* DATA SECTION:

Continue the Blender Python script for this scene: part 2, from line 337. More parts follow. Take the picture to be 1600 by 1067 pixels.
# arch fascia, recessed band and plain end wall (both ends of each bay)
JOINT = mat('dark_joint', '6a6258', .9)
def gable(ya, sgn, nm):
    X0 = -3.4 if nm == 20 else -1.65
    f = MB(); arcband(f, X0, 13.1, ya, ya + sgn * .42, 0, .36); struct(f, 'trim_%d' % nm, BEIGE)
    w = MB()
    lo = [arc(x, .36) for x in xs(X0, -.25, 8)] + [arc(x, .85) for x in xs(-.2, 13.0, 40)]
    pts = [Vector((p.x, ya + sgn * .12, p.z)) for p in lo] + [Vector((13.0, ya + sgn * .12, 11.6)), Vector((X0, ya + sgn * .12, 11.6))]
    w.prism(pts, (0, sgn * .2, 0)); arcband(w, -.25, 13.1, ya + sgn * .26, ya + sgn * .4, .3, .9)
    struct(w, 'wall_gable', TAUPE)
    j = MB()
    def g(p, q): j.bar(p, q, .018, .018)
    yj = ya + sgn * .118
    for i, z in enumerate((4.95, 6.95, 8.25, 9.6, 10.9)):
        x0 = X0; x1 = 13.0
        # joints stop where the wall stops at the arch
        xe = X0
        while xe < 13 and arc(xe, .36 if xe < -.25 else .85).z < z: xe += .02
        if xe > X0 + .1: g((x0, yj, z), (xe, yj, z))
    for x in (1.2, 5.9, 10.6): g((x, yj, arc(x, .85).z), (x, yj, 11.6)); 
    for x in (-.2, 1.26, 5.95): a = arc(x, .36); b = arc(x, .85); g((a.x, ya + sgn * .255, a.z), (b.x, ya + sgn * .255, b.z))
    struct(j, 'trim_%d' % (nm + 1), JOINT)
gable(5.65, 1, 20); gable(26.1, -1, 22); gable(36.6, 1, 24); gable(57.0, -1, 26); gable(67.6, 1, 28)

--

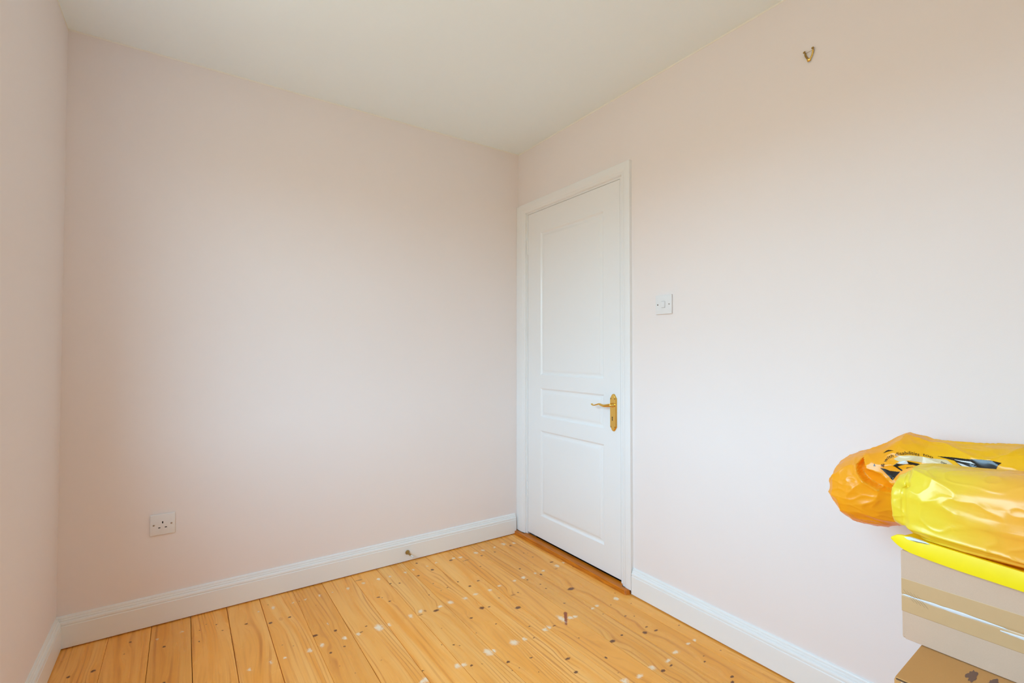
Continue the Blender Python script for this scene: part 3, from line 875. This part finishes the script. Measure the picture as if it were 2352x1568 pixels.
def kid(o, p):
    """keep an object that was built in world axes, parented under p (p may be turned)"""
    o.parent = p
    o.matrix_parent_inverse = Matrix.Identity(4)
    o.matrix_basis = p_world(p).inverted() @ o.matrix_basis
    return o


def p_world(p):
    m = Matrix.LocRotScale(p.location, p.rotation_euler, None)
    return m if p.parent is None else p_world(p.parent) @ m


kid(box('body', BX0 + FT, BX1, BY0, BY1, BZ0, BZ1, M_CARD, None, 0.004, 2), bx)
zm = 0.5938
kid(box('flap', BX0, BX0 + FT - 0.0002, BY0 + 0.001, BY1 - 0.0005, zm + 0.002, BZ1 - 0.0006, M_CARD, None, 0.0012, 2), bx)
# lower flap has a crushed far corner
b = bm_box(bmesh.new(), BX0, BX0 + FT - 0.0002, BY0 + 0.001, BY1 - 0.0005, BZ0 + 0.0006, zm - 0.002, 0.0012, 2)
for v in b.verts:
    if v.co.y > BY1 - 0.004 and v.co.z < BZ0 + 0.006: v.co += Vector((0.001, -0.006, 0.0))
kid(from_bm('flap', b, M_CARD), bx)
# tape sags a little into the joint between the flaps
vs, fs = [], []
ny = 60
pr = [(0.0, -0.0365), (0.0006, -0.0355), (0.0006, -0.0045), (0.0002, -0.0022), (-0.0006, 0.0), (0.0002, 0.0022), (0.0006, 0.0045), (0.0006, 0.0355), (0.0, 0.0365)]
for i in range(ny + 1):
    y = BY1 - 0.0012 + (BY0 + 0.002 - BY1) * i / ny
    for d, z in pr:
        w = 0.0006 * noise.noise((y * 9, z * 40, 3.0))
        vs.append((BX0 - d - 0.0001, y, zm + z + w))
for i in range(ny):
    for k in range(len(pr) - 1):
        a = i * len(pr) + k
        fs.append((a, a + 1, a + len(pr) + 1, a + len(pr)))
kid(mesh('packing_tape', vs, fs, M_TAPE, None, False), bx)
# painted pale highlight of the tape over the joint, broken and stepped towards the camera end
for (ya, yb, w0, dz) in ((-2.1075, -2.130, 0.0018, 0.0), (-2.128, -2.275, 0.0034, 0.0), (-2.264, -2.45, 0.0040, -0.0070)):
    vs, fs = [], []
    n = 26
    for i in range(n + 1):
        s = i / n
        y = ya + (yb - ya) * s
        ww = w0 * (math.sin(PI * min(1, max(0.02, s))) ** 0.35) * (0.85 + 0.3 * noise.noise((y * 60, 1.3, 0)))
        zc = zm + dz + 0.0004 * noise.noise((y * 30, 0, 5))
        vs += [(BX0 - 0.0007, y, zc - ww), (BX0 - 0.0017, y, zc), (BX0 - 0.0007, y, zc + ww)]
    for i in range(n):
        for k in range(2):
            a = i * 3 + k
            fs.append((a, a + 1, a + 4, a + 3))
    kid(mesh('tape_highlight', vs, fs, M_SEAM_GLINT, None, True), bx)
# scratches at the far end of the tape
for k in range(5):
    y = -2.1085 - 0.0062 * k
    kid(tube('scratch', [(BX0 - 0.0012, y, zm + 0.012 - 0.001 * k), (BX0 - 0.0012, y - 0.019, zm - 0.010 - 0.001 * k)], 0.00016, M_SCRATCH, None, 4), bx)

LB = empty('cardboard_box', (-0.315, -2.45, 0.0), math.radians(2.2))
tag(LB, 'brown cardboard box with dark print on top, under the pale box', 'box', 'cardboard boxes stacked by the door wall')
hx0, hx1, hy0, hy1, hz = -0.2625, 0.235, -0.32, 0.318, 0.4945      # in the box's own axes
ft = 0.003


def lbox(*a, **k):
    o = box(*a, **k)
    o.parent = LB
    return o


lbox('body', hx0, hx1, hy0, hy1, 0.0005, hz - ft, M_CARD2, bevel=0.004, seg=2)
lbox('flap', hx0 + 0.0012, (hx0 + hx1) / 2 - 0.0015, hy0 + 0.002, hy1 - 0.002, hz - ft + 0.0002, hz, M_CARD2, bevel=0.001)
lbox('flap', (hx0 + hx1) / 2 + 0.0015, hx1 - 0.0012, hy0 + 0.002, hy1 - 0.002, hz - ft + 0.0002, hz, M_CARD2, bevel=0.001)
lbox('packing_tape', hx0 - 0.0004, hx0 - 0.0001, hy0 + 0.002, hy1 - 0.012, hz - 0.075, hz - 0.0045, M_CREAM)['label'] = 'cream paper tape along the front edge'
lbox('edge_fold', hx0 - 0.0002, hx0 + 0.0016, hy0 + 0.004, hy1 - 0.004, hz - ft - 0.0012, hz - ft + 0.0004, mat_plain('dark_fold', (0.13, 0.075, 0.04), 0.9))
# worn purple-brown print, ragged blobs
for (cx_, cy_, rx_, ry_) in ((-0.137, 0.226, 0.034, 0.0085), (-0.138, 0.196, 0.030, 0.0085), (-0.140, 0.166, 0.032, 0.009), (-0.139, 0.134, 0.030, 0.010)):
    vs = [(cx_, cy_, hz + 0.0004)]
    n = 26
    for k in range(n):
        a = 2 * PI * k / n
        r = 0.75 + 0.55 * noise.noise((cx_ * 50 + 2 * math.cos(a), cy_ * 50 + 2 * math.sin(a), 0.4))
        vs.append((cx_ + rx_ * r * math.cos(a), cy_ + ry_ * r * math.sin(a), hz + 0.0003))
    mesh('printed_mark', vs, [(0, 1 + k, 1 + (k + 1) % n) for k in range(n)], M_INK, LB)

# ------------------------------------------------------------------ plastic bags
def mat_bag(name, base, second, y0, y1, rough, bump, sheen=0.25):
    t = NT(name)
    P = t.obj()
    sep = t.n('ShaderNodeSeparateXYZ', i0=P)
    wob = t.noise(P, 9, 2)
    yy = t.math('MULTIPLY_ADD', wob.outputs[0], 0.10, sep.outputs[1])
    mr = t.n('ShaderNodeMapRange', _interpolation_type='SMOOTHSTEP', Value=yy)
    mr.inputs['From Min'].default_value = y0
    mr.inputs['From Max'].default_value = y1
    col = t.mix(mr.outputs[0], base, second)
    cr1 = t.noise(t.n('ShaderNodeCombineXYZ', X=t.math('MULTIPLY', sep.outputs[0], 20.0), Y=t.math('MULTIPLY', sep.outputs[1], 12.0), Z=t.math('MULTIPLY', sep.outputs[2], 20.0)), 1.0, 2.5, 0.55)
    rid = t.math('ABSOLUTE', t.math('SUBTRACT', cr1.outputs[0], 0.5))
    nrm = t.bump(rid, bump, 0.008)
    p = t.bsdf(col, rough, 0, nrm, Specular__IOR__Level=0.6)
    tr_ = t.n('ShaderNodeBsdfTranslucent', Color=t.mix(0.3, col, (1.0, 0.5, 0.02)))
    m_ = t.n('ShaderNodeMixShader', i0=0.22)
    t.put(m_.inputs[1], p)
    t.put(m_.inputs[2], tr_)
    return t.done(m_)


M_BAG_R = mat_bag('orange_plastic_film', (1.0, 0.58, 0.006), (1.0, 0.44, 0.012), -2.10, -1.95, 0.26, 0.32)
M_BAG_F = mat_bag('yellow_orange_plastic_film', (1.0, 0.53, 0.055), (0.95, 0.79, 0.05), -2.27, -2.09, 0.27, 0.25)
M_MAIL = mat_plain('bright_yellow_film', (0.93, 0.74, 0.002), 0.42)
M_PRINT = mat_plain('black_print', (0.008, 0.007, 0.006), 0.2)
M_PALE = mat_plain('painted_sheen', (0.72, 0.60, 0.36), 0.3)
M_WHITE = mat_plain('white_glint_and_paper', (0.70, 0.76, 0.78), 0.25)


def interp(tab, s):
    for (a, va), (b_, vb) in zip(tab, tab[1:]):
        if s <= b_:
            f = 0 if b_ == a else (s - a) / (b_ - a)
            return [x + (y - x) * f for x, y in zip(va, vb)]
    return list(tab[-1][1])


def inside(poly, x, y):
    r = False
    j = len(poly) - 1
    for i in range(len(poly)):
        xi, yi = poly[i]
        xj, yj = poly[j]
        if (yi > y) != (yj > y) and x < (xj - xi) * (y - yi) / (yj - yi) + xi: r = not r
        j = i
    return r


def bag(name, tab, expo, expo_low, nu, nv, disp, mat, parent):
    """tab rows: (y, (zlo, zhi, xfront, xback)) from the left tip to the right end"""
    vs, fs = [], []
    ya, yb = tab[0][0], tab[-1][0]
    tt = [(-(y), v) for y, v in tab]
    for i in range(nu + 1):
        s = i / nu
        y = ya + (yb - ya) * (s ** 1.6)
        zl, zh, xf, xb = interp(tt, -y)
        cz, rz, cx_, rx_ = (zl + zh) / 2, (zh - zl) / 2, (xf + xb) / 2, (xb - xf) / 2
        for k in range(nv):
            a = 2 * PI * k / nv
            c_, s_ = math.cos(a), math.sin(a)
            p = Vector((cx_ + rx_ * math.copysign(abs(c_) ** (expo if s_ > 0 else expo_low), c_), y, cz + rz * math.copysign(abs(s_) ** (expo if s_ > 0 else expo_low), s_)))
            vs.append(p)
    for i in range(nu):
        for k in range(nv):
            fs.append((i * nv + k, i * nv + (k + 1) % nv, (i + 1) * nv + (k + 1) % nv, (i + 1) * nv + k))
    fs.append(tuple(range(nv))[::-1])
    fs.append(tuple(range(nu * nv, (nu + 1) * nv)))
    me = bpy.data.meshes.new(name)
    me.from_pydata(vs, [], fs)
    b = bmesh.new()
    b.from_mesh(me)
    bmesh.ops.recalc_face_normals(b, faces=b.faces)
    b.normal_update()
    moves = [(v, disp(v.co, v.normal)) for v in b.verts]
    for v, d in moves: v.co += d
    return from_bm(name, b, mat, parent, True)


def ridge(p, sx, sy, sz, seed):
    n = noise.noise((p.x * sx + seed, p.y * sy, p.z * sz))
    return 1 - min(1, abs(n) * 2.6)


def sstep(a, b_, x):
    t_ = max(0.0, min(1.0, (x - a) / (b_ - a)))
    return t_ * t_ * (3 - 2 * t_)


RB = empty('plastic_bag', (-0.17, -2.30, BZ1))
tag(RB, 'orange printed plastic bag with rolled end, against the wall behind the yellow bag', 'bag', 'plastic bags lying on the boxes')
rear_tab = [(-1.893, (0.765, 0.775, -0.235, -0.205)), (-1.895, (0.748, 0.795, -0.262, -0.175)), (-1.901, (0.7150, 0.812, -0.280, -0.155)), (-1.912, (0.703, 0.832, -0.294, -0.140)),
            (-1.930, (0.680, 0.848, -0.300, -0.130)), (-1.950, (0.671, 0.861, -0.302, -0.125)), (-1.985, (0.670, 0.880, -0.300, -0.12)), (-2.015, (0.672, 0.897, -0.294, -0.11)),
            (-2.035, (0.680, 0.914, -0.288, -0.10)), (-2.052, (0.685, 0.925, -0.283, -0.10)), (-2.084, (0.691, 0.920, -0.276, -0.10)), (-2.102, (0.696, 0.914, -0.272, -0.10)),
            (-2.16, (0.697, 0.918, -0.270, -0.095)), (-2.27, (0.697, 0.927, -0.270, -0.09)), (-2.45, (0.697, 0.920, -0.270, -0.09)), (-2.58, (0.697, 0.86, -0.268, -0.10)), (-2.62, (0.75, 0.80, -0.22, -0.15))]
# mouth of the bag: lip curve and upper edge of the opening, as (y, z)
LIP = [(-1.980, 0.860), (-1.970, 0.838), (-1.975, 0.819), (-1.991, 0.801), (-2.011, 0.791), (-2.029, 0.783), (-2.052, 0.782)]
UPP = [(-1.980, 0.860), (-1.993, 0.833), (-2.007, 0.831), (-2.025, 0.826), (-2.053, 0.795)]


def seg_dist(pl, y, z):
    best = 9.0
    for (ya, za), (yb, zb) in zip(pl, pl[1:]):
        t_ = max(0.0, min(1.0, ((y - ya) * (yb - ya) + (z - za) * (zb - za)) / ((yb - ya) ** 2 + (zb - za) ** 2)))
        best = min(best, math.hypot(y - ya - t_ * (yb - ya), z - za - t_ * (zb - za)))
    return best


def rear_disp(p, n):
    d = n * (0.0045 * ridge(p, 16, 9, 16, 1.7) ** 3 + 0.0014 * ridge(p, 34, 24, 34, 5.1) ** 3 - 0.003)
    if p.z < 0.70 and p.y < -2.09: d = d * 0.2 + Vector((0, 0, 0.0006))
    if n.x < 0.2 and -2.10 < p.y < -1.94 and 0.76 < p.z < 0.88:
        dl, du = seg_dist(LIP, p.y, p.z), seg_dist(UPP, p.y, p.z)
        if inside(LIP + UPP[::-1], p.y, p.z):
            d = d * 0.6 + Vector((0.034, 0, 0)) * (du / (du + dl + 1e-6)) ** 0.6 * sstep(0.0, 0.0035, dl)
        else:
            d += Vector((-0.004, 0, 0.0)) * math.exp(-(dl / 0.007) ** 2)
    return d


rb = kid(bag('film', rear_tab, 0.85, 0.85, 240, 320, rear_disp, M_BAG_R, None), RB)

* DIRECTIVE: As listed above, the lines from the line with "Continue the Blender Python script for this scene: part 2, from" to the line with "gable(5.65, 1, 20);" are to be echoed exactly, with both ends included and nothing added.

* ANSWER IN FULL:
Continue the Blender Python script for this scene: part 2, from line 337. More parts follow. Take the picture to be 1600 by 1067 pixels.
# arch fascia, recessed band and plain end wall (both ends of each bay)
JOINT = mat('dark_joint', '6a6258', .9)
def gable(ya, sgn, nm):
    X0 = -3.4 if nm == 20 else -1.65
    f = MB(); arcband(f, X0, 13.1, ya, ya + sgn * .42, 0, .36); struct(f, 'trim_%d' % nm, BEIGE)
    w = MB()
    lo = [arc(x, .36) for x in xs(X0, -.25, 8)] + [arc(x, .85) for x in xs(-.2, 13.0, 40)]
    pts = [Vector((p.x, ya + sgn * .12, p.z)) for p in lo] + [Vector((13.0, ya + sgn * .12, 11.6)), Vector((X0, ya + sgn * .12, 11.6))]
    w.prism(pts, (0, sgn * .2, 0)); arcband(w, -.25, 13.1, ya + sgn * .26, ya + sgn * .4, .3, .9)
    struct(w, 'wall_gable', TAUPE)
    j = MB()
    def g(p, q): j.bar(p, q, .018, .018)
    yj = ya + sgn * .118
    for i, z in enumerate((4.95, 6.95, 8.25, 9.6, 10.9)):
        x0 = X0; x1 = 13.0
        # joints stop where the wall stops at the arch
        xe = X0
        while xe < 13 and arc(xe, .36 if xe < -.25 else .85).z < z: xe += .02
        if xe > X0 + .1: g((x0, yj, z), (xe, yj, z))
    for x in (1.2, 5.9, 10.6): g((x, yj, arc(x, .85).z), (x, yj, 11.6)); 
    for x in (-.2, 1.26, 5.95): a = arc(x, .36); b = arc(x, .85); g((a.x, ya + sgn * .255, a.z), (b.x, ya + sgn * .255, b.z))
    struct(j, 'trim_%d' % (nm + 1), JOINT)
gable(5.65, 1, 20); gable(26.1, -1, 22); gable(36.6, 1, 24); gable(57.0, -1, 26); gable(67.6, 1, 28)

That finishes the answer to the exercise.